Dangers of a closed mind
Posted by phil on 24 Nov 2003 at 02:15 pm | Tagged as: Uncategorized
I was reading a bit about the DMCA, and I got quite worried. Basically DMCA is a law that exists to make it a crime to crack copy-protection schemes. Sounds pretty good on the surface, right?
There are a few obvious problems with this, such as the fact that it prevents many fair-use applications that used to be legal. The most famous is the Adobe e-book example. A tool was created to extract the text from the e-book files that used a laughably simple 2000-year-old cipher. This tool was helpful so that (for example) blind people could use the e-book through speech synthesis, or the text could be used for academic criticism. When the man who created the tool came to the US, he was arrested by the FBI and incarcerated for years.
So now you can be arrested for attempting to break codes. Well, that’s good, now our codes won’t be broken, right? That naive thinking was proved ineffectual as far back as World War II. The Nazis believed in security by obscurity. According to them, the Engima code was so tough to crack that nobody could ever do it. So they relied on that one cipher in the hopes that its inner workings would remain secret. Once the math behind it was cracked, their entire intelligence was laid open to their enemies eyes.
Any cryptologist worth anything can tell you that security by obscurity is a pipe dream. If your security relies on the secrecy of the method, then once the method becomes known, you won’t have any more secrets.
So what’s the DMCA say about security? It says that it will stay safe as long as nobody tries to crack it. The other obvious ridiculousness about it is that the DMCA can only apply within the US. Therefore we are going to be relying upon copy-protection that is completely untested. When it gets released into a free market outside the US where DMCA rules don’t apply, the code will crack faster than a Windows NT password hash.
That’s not really all that frightening, as the only people who will suffer from its effects are those stupid enough to believe copy-protection works anyway. The ingenuity of crackers has always trumped that of copy-protection engineers, and there’s no reason to think that will change.
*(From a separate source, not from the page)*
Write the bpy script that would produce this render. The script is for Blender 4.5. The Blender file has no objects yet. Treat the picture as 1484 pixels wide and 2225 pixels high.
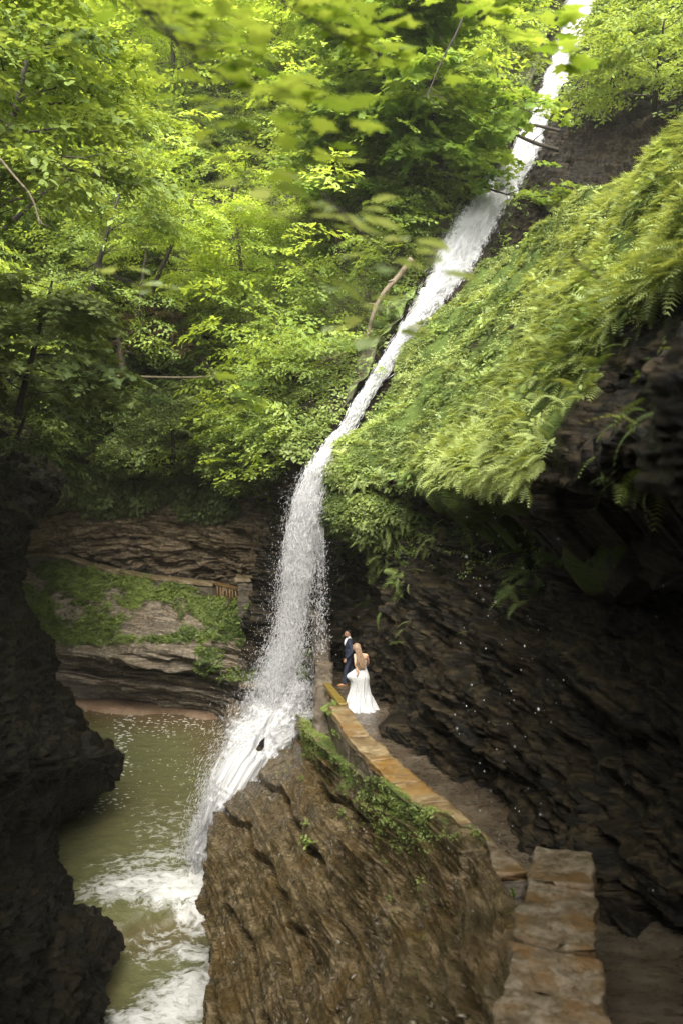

The implications of it are worse though. Apparently the US lawmakers think that a closed market of ideas is a valid way to keep things secret. If the government decides the open exchange of ideas is not the best way to develop, it’s inevitable that the US will fall behind in the progress of technology.
This is admittedly another idea I’ve reaped from Neal Stephenson. In his book Cryptonomicon, he makes a very convincing argument that the deciding factor in determining who has the technological edge is which side allows for the free exchange of ideas. The Nazis fell behind because they didn’t allow people to challenge the dominant ideas. This was detrimental because it disallowed the sort of paradigm shift that is necessary for technological advancement. The Allies encouraged the sharing of ideas that lead to advancements like Bletchley Park and the Manhattan Project.
Basically the scary thing is that I can see that the DMCA reflects the mindset idea that lost Nazi Germany the war. And that sucks.